1MDB
entry · 2009–2018 · status: archived · DOJ called it "the largest kleptocracy case"
summary
1Malaysia Development Berhad (1MDB), Malaysia's sovereign wealth fund, was looted of approximately $4.5 billion between 2009 and 2014. The U.S. Department of Justice has called it the largest kleptocracy case ever brought by the U.S. government. The principals: then-Prime Minister Najib Razak; financier Jho Low; and Goldman Sachs, which raised the $6.5 billion in bond issuances that supplied the looting fund and earned ~$600 million in fees in the process.
the receipts
- $681 million deposited directly into Najib Razak's personal bank account from 1MDB-linked sources between 2011 and 2013. Najib's defense — that the funds were a personal donation from a Saudi prince — was rejected at trial.
- Najib Razak: Convicted July 2020 on seven charges (criminal breach of trust, money laundering, abuse of power). Originally sentenced to 12 years and a fine of RM 210 million (~$50 million). Currently serving a reduced six-year sentence under a 2024 royal pardon process.
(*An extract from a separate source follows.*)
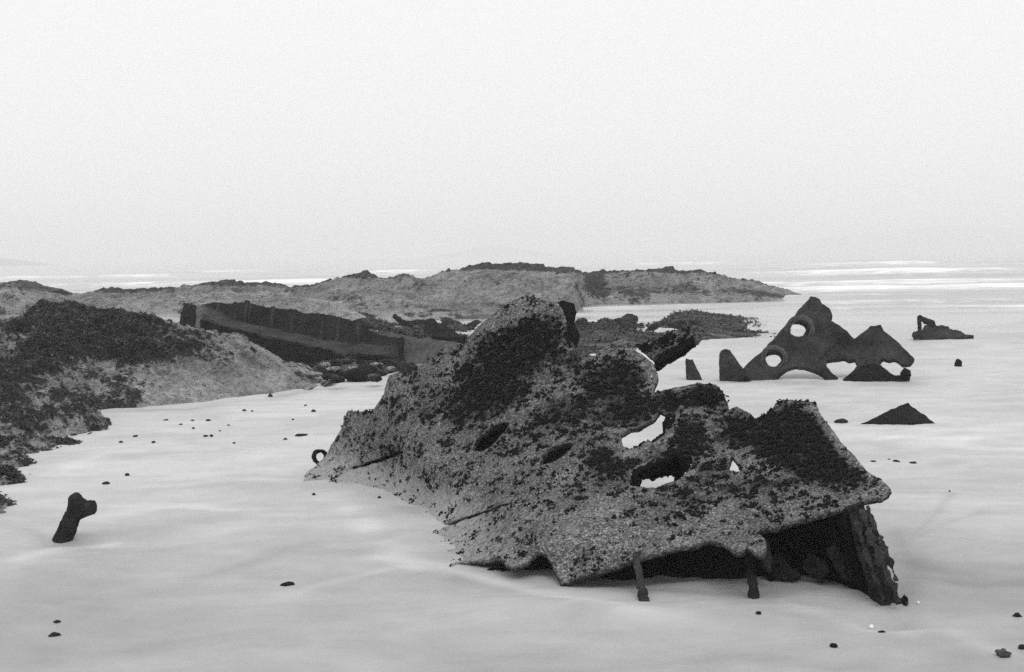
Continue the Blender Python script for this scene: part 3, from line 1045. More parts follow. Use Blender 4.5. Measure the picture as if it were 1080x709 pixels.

- Jho Low: Indicted by Malaysian and U.S. prosecutors. Remains a fugitive — believed to be in China.
- Goldman Sachs: Pled guilty to one count of conspiracy under the Foreign Corrupt Practices Act in 2020. Paid a $2.9 billion U.S. settlement and a separate $3.9 billion Malaysian settlement — combined ~$7 billion. Two senior bankers (Tim Leissner, Roger Ng) charged personally; Leissner pled guilty 2018, Ng convicted 2022.
- The Wolf of Wall Street connection: 1MDB-linked funds financed the production of the 2013 Martin Scorsese film The Wolf of Wall Street via Red Granite Pictures, founded by Najib's stepson Riza Aziz. Looted public funds laundered through a Hollywood film about Wall Street fraud.
- Recovered: ~$5+ billion globally through asset forfeiture (yacht, paintings, real estate, jewelry — including a $27.3 million pink diamond purchased for Najib's wife). Significant portions remain unrecovered.
why this matters to PRIOR
1MDB demonstrates the architecture in its purest international form: a sovereign wealth fund (designed to invest national resources for the public good) was used as a private piggy bank by a sitting prime minister, with a Wall Street investment bank serving as the structuring agent. Goldman raised the bond issuances knowing — internal communications surfaced this — that the funds were being misdirected. The bank paid a $7 billion combined settlement and continued operating without significant operational consequence. The institution paid the fine. The institution kept the franchise.
"a sovereign wealth fund laundered through a hollywood movie about wall street fraud. the irony was not the point. the laundering was."